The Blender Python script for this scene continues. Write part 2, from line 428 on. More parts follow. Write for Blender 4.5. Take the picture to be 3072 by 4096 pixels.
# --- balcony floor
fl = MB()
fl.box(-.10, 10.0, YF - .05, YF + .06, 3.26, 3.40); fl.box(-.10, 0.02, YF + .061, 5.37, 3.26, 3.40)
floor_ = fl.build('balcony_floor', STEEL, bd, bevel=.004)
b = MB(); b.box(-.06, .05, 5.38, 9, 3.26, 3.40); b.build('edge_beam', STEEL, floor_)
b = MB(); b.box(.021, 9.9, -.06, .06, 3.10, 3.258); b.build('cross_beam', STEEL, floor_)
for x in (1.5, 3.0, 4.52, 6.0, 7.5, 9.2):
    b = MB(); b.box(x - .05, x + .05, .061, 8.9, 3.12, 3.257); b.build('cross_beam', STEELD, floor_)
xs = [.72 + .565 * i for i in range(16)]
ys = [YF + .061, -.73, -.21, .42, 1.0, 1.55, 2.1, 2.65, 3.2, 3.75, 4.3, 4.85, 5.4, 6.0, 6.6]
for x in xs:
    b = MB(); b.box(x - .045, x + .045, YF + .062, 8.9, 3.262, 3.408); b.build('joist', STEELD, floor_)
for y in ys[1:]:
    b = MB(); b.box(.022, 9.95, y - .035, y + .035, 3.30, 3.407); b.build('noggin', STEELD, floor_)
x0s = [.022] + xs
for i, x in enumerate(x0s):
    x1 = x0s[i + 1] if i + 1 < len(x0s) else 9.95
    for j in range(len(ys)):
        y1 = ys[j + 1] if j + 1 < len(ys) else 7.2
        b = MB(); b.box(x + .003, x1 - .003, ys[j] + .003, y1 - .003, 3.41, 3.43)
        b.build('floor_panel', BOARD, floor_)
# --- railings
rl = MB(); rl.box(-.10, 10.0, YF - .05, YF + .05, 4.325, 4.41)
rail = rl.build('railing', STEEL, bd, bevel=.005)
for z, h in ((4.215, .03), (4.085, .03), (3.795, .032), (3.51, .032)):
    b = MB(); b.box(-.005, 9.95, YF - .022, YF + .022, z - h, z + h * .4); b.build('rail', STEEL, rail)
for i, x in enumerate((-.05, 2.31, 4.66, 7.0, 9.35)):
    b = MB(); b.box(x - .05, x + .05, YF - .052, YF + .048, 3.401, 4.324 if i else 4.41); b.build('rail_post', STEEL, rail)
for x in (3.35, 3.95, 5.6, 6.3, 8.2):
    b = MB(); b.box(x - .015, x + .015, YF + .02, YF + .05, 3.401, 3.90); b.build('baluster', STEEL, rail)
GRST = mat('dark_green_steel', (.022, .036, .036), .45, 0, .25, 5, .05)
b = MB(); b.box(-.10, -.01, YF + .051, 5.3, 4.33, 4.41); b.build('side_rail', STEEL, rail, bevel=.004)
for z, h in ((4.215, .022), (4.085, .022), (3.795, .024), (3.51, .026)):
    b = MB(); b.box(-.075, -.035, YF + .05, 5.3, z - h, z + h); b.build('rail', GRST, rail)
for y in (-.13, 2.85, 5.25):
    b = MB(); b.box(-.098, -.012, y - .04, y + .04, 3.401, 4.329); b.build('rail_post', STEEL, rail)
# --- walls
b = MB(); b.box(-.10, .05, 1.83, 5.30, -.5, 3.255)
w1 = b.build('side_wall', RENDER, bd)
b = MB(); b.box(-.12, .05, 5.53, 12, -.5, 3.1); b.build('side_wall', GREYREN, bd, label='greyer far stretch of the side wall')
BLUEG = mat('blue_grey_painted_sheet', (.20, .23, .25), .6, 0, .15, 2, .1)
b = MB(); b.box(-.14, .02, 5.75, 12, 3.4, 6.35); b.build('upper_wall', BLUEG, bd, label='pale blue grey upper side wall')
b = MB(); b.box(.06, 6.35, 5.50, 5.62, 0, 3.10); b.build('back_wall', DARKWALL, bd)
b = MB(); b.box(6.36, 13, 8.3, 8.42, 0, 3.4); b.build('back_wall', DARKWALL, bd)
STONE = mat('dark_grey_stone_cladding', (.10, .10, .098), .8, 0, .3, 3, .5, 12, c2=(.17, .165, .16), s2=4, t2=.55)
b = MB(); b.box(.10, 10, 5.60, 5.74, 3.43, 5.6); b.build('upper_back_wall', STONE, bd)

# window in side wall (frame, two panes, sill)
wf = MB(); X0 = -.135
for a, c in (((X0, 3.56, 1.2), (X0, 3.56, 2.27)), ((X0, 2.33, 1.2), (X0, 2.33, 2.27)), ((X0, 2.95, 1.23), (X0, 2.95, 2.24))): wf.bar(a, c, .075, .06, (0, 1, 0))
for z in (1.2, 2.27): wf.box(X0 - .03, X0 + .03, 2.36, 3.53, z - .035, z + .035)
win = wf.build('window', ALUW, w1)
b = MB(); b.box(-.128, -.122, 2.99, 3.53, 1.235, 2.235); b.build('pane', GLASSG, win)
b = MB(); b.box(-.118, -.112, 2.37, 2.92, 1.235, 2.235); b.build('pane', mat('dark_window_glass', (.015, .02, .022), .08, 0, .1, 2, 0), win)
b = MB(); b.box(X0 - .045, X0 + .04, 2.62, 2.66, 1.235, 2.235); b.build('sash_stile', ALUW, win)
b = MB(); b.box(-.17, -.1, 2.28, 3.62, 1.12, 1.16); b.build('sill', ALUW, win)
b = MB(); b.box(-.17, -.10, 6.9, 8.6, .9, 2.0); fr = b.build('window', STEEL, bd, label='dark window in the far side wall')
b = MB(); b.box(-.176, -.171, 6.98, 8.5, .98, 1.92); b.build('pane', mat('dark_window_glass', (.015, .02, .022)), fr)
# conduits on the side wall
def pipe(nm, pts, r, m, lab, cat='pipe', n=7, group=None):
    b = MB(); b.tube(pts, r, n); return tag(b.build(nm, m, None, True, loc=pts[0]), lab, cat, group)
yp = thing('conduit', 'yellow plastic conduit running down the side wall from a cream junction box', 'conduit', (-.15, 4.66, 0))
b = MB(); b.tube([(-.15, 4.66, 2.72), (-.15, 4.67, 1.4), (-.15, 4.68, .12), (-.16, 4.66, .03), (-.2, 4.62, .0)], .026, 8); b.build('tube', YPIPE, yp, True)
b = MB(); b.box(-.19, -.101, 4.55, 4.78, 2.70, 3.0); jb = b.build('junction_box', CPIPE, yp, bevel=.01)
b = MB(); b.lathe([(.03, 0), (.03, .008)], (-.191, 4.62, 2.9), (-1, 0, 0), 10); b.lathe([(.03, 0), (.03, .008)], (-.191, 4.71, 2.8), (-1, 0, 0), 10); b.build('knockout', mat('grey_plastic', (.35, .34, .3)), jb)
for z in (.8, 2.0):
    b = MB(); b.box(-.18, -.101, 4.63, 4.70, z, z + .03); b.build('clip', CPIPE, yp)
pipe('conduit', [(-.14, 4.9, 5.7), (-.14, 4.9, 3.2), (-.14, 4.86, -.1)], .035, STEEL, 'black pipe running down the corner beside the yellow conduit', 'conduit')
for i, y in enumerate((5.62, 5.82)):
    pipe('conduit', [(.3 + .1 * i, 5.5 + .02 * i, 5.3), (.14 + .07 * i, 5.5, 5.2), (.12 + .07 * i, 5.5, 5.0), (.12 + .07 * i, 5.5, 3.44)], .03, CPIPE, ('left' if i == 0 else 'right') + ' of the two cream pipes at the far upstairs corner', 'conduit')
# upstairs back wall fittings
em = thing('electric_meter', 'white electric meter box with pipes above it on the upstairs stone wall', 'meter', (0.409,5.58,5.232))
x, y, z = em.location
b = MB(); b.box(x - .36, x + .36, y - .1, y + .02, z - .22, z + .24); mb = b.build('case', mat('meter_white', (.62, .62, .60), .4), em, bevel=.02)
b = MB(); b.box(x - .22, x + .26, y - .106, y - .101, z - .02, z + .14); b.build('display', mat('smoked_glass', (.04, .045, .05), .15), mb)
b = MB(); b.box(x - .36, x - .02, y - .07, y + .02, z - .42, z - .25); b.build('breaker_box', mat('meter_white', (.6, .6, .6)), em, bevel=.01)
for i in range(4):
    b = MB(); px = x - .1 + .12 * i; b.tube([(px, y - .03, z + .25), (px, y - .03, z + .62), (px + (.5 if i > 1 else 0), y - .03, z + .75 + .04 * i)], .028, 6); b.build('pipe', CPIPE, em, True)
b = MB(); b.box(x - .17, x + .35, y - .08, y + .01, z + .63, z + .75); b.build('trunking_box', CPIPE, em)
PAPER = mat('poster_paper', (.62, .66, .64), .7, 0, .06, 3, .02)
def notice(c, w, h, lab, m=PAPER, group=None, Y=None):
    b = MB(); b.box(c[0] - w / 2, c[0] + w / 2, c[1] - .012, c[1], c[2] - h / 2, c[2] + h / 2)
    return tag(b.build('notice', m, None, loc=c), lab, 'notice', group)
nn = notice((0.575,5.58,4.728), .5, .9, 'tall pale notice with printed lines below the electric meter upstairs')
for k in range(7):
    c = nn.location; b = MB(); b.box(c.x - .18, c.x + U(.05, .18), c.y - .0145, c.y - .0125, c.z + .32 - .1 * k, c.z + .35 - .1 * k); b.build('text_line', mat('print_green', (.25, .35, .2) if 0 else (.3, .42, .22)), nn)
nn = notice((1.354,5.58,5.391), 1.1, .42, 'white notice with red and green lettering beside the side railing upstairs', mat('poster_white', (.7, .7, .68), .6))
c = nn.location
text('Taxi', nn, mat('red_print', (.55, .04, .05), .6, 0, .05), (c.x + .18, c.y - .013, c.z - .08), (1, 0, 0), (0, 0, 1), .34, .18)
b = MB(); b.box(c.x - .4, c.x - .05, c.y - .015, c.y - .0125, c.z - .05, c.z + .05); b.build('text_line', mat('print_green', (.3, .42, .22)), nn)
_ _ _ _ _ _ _
_Challenge:_ Go through the preceding material and copy each line that has the word "from".

_Final result:_
The Blender Python script for this scene continues. Write part 2, from line 428 on. More parts follow. Write for Blender 4.5. Take the picture to be 3072 by 4096 pixels.
yp = thing('conduit', 'yellow plastic conduit running down the side wall from a cream junction box', 'conduit', (-.15, 4.66, 0))